LEONARD HIRSCH, the orchestra’s conductor speaks in The Lively Arts (Sunday, Home Service)

The New BBC Orchestra will be heard playing on Wednesday mornings in the Music Programme for the next eight weeks and thereafter on Tuesday afternoons. It gives its first public concert on Friday, April 15

Certainly they have to get through a formidable number of works during the next five or six months — about seventy-five of them, ranging from Bach to Webern, from Mozart to Stravinsky, from Beethoven to Mahler. It is important, I’m sure, that this new orchestra should be associated with lively programmes. and we shall try to reconcile the basic requirements of a thorough training for the players with a choice of works which will look inviting and not too conventional. At first the programmes will last only fifty minutes, then in April they will expand to sixty. On June 25 the orchestra will take part in the Bath Festival, with a concert under Gary Bertini which includes Mozart’s Prague Symphony, Mahler’s Lieder eines fahrenden Gesellen, Stravinsky’s Baiser de la fée, and Debussy’s Three Nocturnes.

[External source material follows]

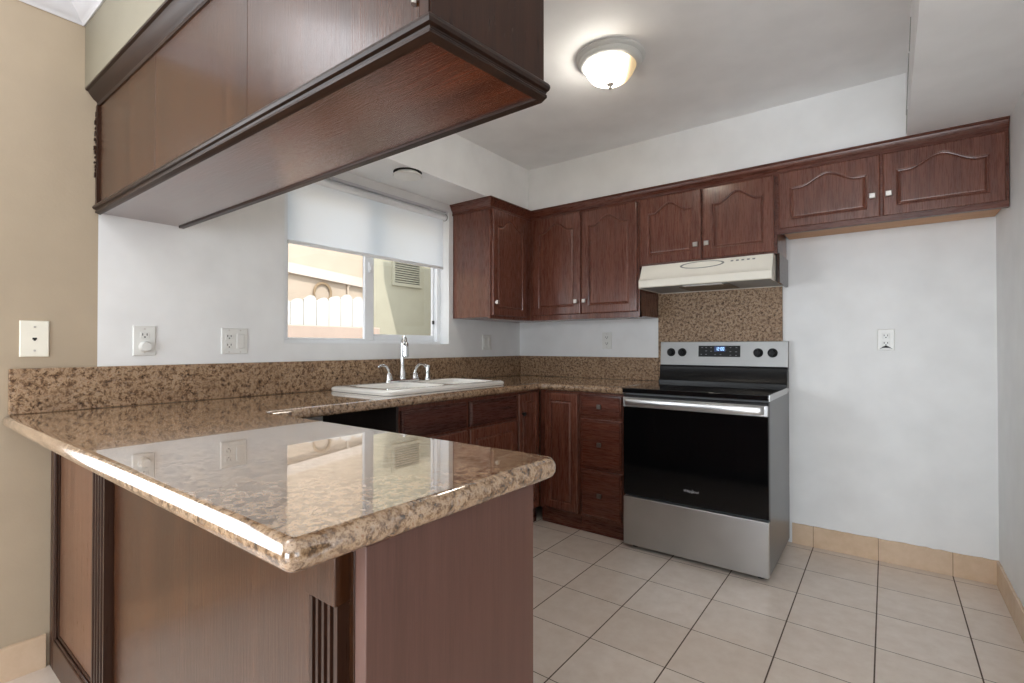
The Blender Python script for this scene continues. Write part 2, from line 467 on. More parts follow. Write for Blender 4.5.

By then, who knows? Yet I must remind you of something I said earlier on. We had a great struggle to recruit especially string players of the quality we had hoped to find. Those that were chosen have already made progress, and will make far more. But next year — and this is agreed by all who have felt the charm and excitement and opportunity of this new venture in Bristol — the standard will be higher. The news will spread.


Footnotes

  • The New BBC Orchestra was renamed the BBC Training Orchestra in 1968 when Leonard Hirsch resigned. It became the Academy of the BBC in the 1974 and was wound up in 1977.
  • Leonard Hirsch was born in Dublin on 19 December 1902 and died at Bristol on 4 January 1995. A violinist by training, he went on to become a professor at the Royal College of Music.
  • William Glock (1908-2000) was controller of music at the BBC from 1959-1972 and controller of the Proms 1960-1973, having started as a music critic with the Telegraph and the Observer before the Second World War. He was later director of the Bath Festival from 1976 to 1984. Glock was awarded the CBE in 1964, knighted in 1970 and made an Hon. Doctor of Letters by the University of Bath in 1984.

You Say

2 responses to this article

Sally Hallam 2 May 2020 at 3:44 pm

I was a member of the New BBC Orchestra from 1966 to 1968 and I wondered if it would be possible to obtain a list of the members at that time.
My name then was Sally Brown and I was a viola player.
Can you help?

John Adams 19 December 2020 at 9:52 pm

Was Amanda Salmon, also a viola player there at your time?